Христианство глубоко миролюбиво и определенно антинационалистично. Тем не менее христианское миролюбие как по своим духовных истокам, так и по своим волевым устремлением очень далеко от выросшего (не без влияния сектантства) на демократически-социалистической почве пацифизма. Разница в том, что мироощущение пацифизма оптимистично, а мироощущение христианства — трагично. Пацифизм, в частности и пацифизм Толстого, верит в то, что отказом от войны может быть выкорчевано порождающее ее зло. Христианству же ясно, что пока корни мира питаются злом, мир не может не болеть войной, от которой никому и никуда уйти нельзя, не подменяя, хотя бы и бессознательно, вопроса спасения мира от зла вопросом изъятия себя из мира. В знаменитом споре о войне между Толстым и Владимиром Соловьевым на стороне Толстого была, бесспорно, большая острота и чуткость политической совести, но на стороне Соловьева вся полнота религиозно-философской и богословской правды. Убедительной для христианского сознания Толстой мог бы сделать свою пацифистскую проповедь, лишь приняв за исход подлинно христианские позиции Соловьева. С этих позиций как раз ему, Толстому, при его (чуждом Соловьеву) инстинктивном и праведном отталкивании от христианской государственности, поддерживаемой христолюбивым воинством, открылось бы, что современные европейцы не имеют права на войну не только потому, что они христиане, но главным образом потому, что они не христиане. И действительно, — становясь лишь на христианской почве злом, война на ней же, и только на ней, становится смыслом, т.е. —
Война только пример. Все сказанное о ней распространимо на всю сферу политической жизни. Перед тем как пойти дальше по пути выяснения сущности христианской политики, необходимо выяснить следующее: за христианскую политику часто выдаются внутренние установки и образы действия, с христианскою политикой связанные, но этого названия в его точном смысле все же не заслуживающие. Так, с одной стороны, например, не достигающая политической жизни вольная проповедь христианства, а с другой его государственно-принудительное, т.е. языческое, насаждение. В отличие от бездейственной (в политическом смысле) проповеди и не христианского (по своим методам) политического насаждения вероисповедных положений и идей, подлинно христианская политика зиждется и движется вообще не насаждением и защитою христианского вероучения (это дело не политики, а церкви и вольного пророческого служения), а живым сознанием греховности всей человеческой жизни, всех человеческих дел и объединенности всех людей круговою порукою греха. Только при таком положении в основу христианской политики не норм христианской этики, а живого ощущения греховности всех земных дел возможно, не впадая в утопический максимализм, серьезно защищать христианство как реальную основу и движущую силу политической жизни.

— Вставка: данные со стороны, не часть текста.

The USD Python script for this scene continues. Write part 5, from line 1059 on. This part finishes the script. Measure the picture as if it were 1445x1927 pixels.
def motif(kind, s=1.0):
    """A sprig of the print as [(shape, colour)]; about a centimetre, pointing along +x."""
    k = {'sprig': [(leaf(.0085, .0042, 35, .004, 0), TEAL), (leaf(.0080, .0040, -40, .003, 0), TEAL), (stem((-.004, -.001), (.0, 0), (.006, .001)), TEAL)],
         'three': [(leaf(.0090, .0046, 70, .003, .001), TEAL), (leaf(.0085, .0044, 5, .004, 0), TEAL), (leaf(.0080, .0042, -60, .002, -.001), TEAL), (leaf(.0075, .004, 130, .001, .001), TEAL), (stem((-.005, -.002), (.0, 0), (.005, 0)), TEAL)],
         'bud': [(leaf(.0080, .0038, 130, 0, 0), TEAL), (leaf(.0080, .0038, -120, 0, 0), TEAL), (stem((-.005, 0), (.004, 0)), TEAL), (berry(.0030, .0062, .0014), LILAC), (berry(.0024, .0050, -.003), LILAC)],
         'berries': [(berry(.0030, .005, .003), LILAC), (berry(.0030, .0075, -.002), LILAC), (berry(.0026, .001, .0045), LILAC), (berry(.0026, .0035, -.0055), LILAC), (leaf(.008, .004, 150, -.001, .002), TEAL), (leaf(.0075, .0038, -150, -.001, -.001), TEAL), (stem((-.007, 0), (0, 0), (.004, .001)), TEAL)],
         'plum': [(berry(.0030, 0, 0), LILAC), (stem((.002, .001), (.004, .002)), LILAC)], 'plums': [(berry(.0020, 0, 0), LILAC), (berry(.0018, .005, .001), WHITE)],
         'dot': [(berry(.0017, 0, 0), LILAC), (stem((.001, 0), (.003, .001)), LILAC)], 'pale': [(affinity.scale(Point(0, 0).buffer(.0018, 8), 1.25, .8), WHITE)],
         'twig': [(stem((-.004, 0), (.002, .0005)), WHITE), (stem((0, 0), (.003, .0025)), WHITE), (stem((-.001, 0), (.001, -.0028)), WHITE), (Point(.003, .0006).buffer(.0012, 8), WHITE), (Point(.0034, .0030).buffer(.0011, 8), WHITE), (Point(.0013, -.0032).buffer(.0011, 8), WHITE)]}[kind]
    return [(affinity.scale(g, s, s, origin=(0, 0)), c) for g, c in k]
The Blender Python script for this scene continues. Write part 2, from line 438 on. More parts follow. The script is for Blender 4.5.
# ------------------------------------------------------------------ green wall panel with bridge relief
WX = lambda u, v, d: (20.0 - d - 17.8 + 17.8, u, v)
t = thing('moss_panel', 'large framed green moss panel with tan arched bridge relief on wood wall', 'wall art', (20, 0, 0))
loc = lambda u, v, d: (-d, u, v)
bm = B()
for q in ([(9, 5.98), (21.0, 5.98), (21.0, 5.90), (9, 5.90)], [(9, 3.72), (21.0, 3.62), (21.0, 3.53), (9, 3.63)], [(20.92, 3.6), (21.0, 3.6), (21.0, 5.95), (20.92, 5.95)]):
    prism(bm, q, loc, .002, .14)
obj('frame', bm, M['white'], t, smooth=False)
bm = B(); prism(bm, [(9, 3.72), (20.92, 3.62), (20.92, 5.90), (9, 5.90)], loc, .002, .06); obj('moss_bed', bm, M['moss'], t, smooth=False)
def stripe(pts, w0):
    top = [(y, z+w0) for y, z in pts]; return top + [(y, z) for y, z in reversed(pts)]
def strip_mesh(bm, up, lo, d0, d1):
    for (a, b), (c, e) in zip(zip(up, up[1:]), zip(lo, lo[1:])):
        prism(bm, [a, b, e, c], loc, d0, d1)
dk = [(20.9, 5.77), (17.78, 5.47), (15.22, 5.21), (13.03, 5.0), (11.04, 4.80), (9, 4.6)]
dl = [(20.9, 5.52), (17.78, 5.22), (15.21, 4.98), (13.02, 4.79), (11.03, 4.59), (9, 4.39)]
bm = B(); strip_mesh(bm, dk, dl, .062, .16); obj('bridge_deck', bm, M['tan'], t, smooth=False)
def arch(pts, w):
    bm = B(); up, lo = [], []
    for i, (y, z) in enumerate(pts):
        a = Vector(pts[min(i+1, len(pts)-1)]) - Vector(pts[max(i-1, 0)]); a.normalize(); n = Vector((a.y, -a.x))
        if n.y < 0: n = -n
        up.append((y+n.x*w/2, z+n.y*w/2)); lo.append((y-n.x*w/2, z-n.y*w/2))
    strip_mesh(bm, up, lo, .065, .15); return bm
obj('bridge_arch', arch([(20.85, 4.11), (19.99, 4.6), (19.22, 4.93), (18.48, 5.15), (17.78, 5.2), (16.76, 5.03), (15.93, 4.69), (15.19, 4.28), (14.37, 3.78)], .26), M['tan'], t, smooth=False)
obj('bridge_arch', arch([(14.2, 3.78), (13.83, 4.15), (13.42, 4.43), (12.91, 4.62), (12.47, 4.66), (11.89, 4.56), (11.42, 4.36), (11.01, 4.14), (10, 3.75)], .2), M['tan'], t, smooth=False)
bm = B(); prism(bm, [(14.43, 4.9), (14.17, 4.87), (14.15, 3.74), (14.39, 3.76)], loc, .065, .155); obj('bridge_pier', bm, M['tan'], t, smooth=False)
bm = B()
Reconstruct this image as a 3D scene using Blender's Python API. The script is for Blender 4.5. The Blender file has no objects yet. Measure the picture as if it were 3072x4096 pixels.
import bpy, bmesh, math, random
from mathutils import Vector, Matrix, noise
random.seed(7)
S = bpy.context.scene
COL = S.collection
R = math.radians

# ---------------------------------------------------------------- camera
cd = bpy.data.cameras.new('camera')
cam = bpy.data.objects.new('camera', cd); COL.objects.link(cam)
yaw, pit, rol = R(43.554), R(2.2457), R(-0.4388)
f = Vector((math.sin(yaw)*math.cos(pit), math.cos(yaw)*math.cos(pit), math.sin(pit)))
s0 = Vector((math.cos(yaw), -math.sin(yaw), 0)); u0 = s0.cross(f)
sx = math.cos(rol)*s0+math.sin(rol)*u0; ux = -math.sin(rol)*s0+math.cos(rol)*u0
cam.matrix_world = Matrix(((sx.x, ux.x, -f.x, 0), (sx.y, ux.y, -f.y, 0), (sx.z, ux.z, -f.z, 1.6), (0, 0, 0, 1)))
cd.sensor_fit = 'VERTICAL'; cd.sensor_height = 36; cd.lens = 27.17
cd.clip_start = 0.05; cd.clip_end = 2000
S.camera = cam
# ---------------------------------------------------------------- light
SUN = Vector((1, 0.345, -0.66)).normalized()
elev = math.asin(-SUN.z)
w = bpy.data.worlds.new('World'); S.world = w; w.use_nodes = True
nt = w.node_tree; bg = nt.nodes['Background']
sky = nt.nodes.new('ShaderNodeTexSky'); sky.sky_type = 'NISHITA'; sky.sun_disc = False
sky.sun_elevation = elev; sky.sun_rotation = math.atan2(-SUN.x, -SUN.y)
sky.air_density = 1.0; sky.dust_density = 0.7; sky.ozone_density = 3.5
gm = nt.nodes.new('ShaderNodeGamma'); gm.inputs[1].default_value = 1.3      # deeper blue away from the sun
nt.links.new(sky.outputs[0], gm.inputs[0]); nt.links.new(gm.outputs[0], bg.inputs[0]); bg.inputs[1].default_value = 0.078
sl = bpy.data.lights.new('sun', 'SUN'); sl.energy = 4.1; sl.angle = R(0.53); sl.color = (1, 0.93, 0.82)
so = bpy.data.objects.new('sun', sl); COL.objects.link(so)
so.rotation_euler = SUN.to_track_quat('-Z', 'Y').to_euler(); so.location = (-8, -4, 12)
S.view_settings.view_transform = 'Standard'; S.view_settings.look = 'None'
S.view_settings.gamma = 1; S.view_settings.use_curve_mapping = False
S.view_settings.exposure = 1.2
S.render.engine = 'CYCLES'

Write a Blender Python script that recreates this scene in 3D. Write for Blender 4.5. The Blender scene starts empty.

Ничего парадоксального в этом положении нет. Последнее зло всякого зла не в том, что оно существует, а в том, что оно как зло отрицается. Самый факт наличия зла в мире настолько тесно связан с наличием в мире добра, с борьбою добра со злом, а тем самым и со всем религиозным смыслом жизни, что простое погашение зла мыслимо разве только как завершение жизни земного человечества, но не как ее приобщение к добру[215]. К добру зло приобщается не своим уничтожением, а постижением и переживанием его как нашей свободы и нашего греха. Правильное положение Карла Шмитта, что сфера политики не только лежит во зле, как вся человеческая жизнь, но злом, т.е. враждою и войною только и держится, не только не погашает по тому идеи христианской политики, но, наоборот, делает ее самоочевидной, ибо где же и селиться христианству, как не на территории зла, ибо что же ему и делать, как не превращать зло, не в добро — это Божье дело, — но в грех.